Because we had been receiving more death threats than usual, I was relieved — to the extent one can be in such a situation — when they began demanding money. But we had little of value at the farm, and that made them believe we were hiding money from them and it drove them to increasing levels of rage.

They stayed for a full hour. The whole time, they forced the security guard to remain on the floor with his head down as they pointed a gun at his head and repeatedly threatened to kill him. At one point, they ordered me to open my mouth and put a gun in it, demanding to know where the “hidden money” was. They kicked the security guard so hard that they cracked several of his ribs. When they were finally ready to leave, they ordered us to a room at the back of the farm, locked us in a room, tied our legs and arms together, and left. The police officer has, understandably, been on leave from the force ever since.

I did not want to write about this. As a journalist, you try to avoid writing about your own victimhood. But I recently read a horrific story about a Vietnamese immigrant couple in California who suffered a similar but worse crime. It was worse because they had their 7-year-old daughter with them, and the four armed home invaders repeatedly threatened to shoot the girl. When I saw a video interview of the daughter explaining that she could not sleep before of fear that they would return, I decided to use my platform to raise money for them, but also to convey why violent crime is such a visceral experience, why those who experience or feel it are likely to think of little else.

The left does have proposals for the crime epidemic in Brazil: reducing poverty will reduce crime; more money for police training, intelligence and mental health care will reduce indiscriminate killing; greater penalties for reckless violence by the police can deter it.
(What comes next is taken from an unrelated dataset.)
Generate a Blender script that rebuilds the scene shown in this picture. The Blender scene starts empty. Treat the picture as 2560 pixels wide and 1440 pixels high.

But as that professor so insightfully pointed out, these solutions do not register on the same instinctual level that violent crime does. The fear of being killed or, worse, the fear that one’s children will, outweighs rational faculties. It drowns out concerns about more abstract or distant precepts of social justice. It sits in one’s soul, and that is what the left needs to be able to speak to if it wants to overcome right-wing demagoguery on crime.